* [RECORDED DATA]
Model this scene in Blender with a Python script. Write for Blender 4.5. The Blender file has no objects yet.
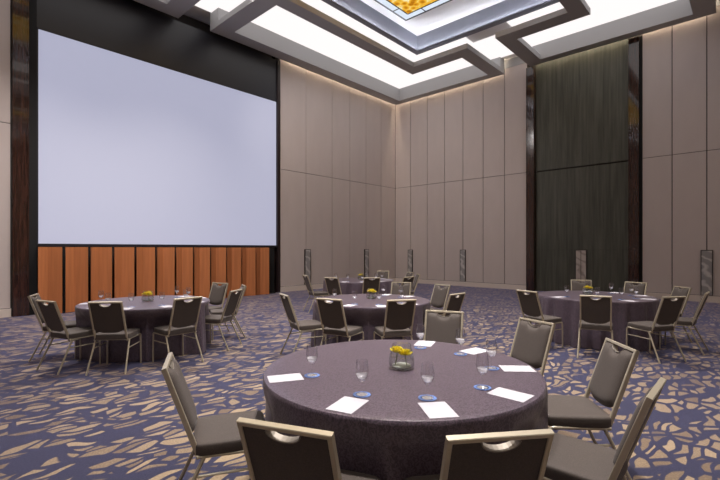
import bpy, bmesh, math, random
from mathutils import Vector, Matrix
random.seed(7)
S = bpy.context.scene
COL = S.collection
PI = math.pi
R = math.radians

# ------------------------------------------------------------------ materials
def new_mat(name):
    m = bpy.data.materials.new(name); m.use_nodes = True
    nt = m.node_tree; nt.nodes.clear()
    out = nt.nodes.new('ShaderNodeOutputMaterial')
    return m, nt, out

def principled(name, col, rough=.6, metal=0., spec=.5, sheen=0., noise=None, bump=None, coat=0., dark=.75):
    """noise=(scale, stretch xyz, amount) varies the colour; bump=(scale, strength)"""
    m, nt, out = new_mat(name)
    b = nt.nodes.new('ShaderNodeBsdfPrincipled')
    b.inputs['Base Color'].default_value = (*col, 1)
    b.inputs['Roughness'].default_value = rough
    b.inputs['Metallic'].default_value = metal
    b.inputs['Specular IOR Level'].default_value = spec
    b.inputs['Sheen Weight'].default_value = sheen
    b.inputs['Coat Weight'].default_value = coat
    nt.links.new(b.outputs[0], out.inputs[0])
    tc = nt.nodes.new('ShaderNodeTexCoord')
    if noise:
        mp = nt.nodes.new('ShaderNodeMapping'); mp.inputs['Scale'].default_value = noise[1]
        n = nt.nodes.new('ShaderNodeTexNoise'); n.inputs['Scale'].default_value = noise[0]; n.inputs['Detail'].default_value = 4
        r = nt.nodes.new('ShaderNodeValToRGB')
        r.color_ramp.elements[0].position = .3; r.color_ramp.elements[1].position = .7
        a = noise[2]
        r.color_ramp.elements[0].color = (*[c * (1 - a) for c in col], 1)
        r.color_ramp.elements[1].color = (*[min(1, c * (1 + a)) for c in col], 1)
        nt.links.new(tc.outputs['Object'], mp.inputs[0]); nt.links.new(mp.outputs[0], n.inputs['Vector'])
        nt.links.new(n.outputs['Fac'], r.inputs[0]); nt.links.new(r.outputs[0], b.inputs['Base Color'])
    if bump:
        n2 = nt.nodes.new('ShaderNodeTexNoise'); n2.inputs['Scale'].default_value = bump[0]
        bp = nt.nodes.new('ShaderNodeBump'); bp.inputs['Strength'].default_value = bump[1]; bp.inputs['Distance'].default_value = .003
        nt.links.new(tc.outputs['Object'], n2.inputs['Vector'])
        nt.links.new(n2.outputs['Fac'], bp.inputs['Height']); nt.links.new(bp.outputs[0], b.inputs['Normal'])
    return m

def emitter(name, col, strength):
    m, nt, out = new_mat(name)
    e = nt.nodes.new('ShaderNodeEmission'); e.inputs[0].default_value = (*col, 1); e.inputs[1].default_value = strength
    nt.links.new(e.outputs[0], out.inputs[0])
    return m

def glass_mat(name, tint=(1, 1, 1), ior=1.45, boost=1.0):
    m, nt, out = new_mat(name)
    t = nt.nodes.new('ShaderNodeBsdfTransparent'); t.inputs[0].default_value = (*tint, 1)
    g = nt.nodes.new('ShaderNodeBsdfGlossy'); g.inputs['Roughness'].default_value = .03
    f = nt.nodes.new('ShaderNodeLayerWeight'); f.inputs[0].default_value = .5
    pw = nt.nodes.new('ShaderNodeMath'); pw.operation = 'POWER'; pw.inputs[1].default_value = 3.0
    ma = nt.nodes.new('ShaderNodeMath'); ma.operation = 'MULTIPLY'; ma.inputs[1].default_value = .8 * boost
    mu = nt.nodes.new('ShaderNodeMath'); mu.operation = 'ADD'; mu.inputs[1].default_value = .05 * boost; mu.use_clamp = True
    nt.links.new(f.outputs['Facing'], pw.inputs[0]); nt.links.new(pw.outputs[0], ma.inputs[0]); nt.links.new(ma.outputs[0], mu.inputs[0])
    mx = nt.nodes.new('ShaderNodeMixShader')
    nt.links.new(mu.outputs[0], mx.inputs[0])
    nt.links.new(t.outputs[0], mx.inputs[1]); nt.links.new(g.outputs[0], mx.inputs[2])
    nt.links.new(mx.outputs[0], out.inputs[0])
    return m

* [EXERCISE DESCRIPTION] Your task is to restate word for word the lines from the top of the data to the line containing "return m, nt, out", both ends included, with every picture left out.

* [RESPONSE]
Model this scene in Blender with a Python script. Write for Blender 4.5. The Blender file has no objects yet.
import bpy, bmesh, math, random
from mathutils import Vector, Matrix
random.seed(7)
S = bpy.context.scene
COL = S.collection
PI = math.pi
R = math.radians

# ------------------------------------------------------------------ materials
def new_mat(name):
    m = bpy.data.materials.new(name); m.use_nodes = True
    nt = m.node_tree; nt.nodes.clear()
    out = nt.nodes.new('ShaderNodeOutputMaterial')
    return m, nt, out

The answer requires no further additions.